Selbst in den USA, wo Auslandsadoptionen laxer gehandhabt werden, weil das Land der Haager Konvention noch nicht beigetreten ist, kann man in der Regel nicht einfach ein Kind aus dem Ausland holen. Dan und seine Frau Mary etwa waren nach strapaziösen und erfolglosen Fruchtbarkeitsbehandlungen vier Jahre lang als potentielle Adoptiveltern registriert, ohne dass das Wissenschaftlerpaar jemals ein einheimisches Kind angeboten bekommen hätte.

Eines Tages stießen sie auf eine Selbsthilfegruppe, die gute Kontakte zu einer Beratungsorganisation für Adoptionen in Europa hatte. Sie entschieden sich für Russland. Nach einiger Zeit schickte man ihnen das Foto eines fünf Monate alten Waisen aus einem Heim in Machatschkala am Kaspischen Meer. Vier Monate später flogen sie hin. "Wir mussten zum Gericht und belegen, dass wir gute Eltern sind", sagt Dan, "es war ein enormer Aufwand". Rückflug nach Hause, sechs Wochen später wieder nach Russland, um Michael abzuholen. "Seitdem sind wir müde, aber glücklich", sagt Dan.

Lukrative Geschäfte mit Kindern

Russland allerdings ist Kinderhilfsorganisationen wie Terre des Hommes ein Dorn im Auge. Denn das Land hat auch die Haager Konvention nicht unterzeichnet. Zugleich lässt grassierender Alkoholismus und Verarmung der Menschen die Zahl der Heimkinder rapide ansteigen. Manche Heime stehen im Verdacht, lukrative Geschäfte mit Kindern zu machen.

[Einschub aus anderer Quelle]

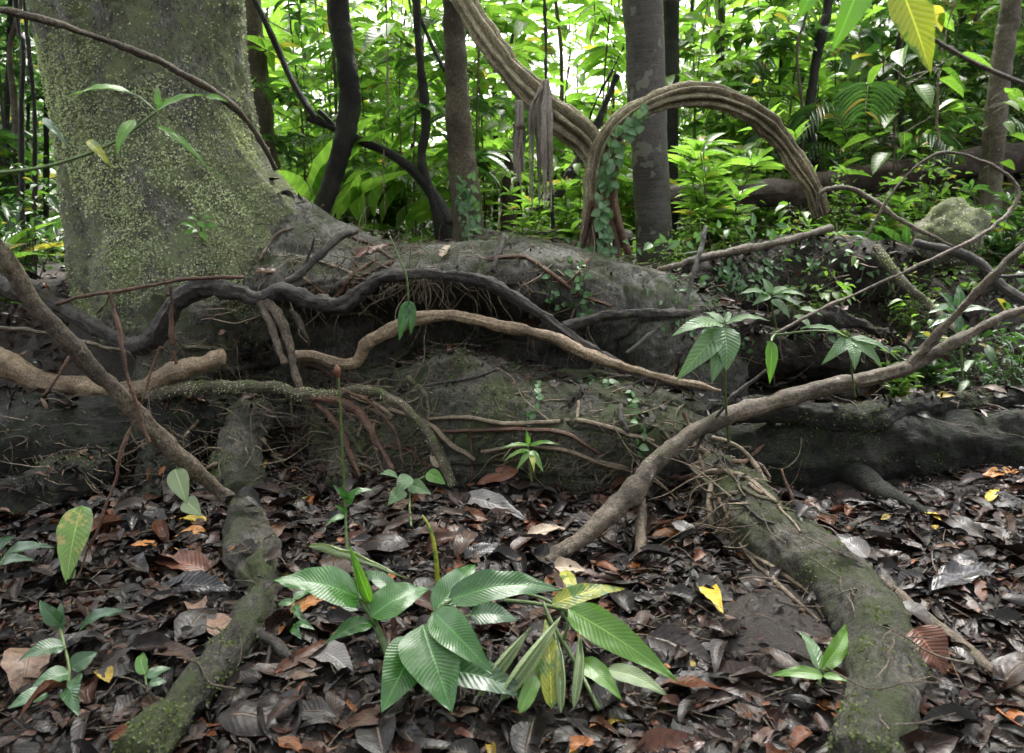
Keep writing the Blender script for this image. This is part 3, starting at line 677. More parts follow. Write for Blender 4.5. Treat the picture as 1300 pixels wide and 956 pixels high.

Auch deshalb fragte Terre des Hommes nach, als der damalige Bundeskanzler Gerhard Schröder 2004 die kleine Victoria aus einem Heim in St. Petersburg adoptierte. Schröder drohte mit Unterlassungsklage. Der Fall durfte nicht weiter diskutiert werden - doch die Gesetzeslücke bleibt, monieren Kinderschützer.

Ebenso bleibt ein Graben zwischen Eltern, die sich sehnsüchtig ein Kind wünschen, und Fachleuten, die vor Adoptionstourismus warnen. Sie halten es etwa für einen "Mythos, dass Millionen von Kindern in Heimen ihr Dasein fristen", wie Michael Heuer von Terre des Hommes sagt. Da seien viele ältere und behinderte Kinder dabei, solche also, die viele Eltern nicht unbedingt adoptieren wollen.

Ist eine Adoption immer besser als ein Heimschicksal? Wohl nicht. Aber auch nicht immer schlechter. Man kann es wohl nur von Fall zu Fall entscheiden. Und Madonna? Hat sie sich nun David regelrecht gekauft? Sicher ist, dass ein Gericht in Malawi ihr eine Ausnahme von den strengen Adoptionsregeln gewährte.

Wohl auch weil der Popstar zuvor drei Millionen Dollar für das Waisenhaus, in dem auch David lebte, gespendet hatte. Gegen Madonna haben nun Menschrechtsgruppen Klage erhoben. Das will Davids Vater nicht. Yohane Banda, der seinen Sohn zwei Mal monatlich im Heim besuchte, sagt, er werde ihn vermissen. Aber für David sei es besser so.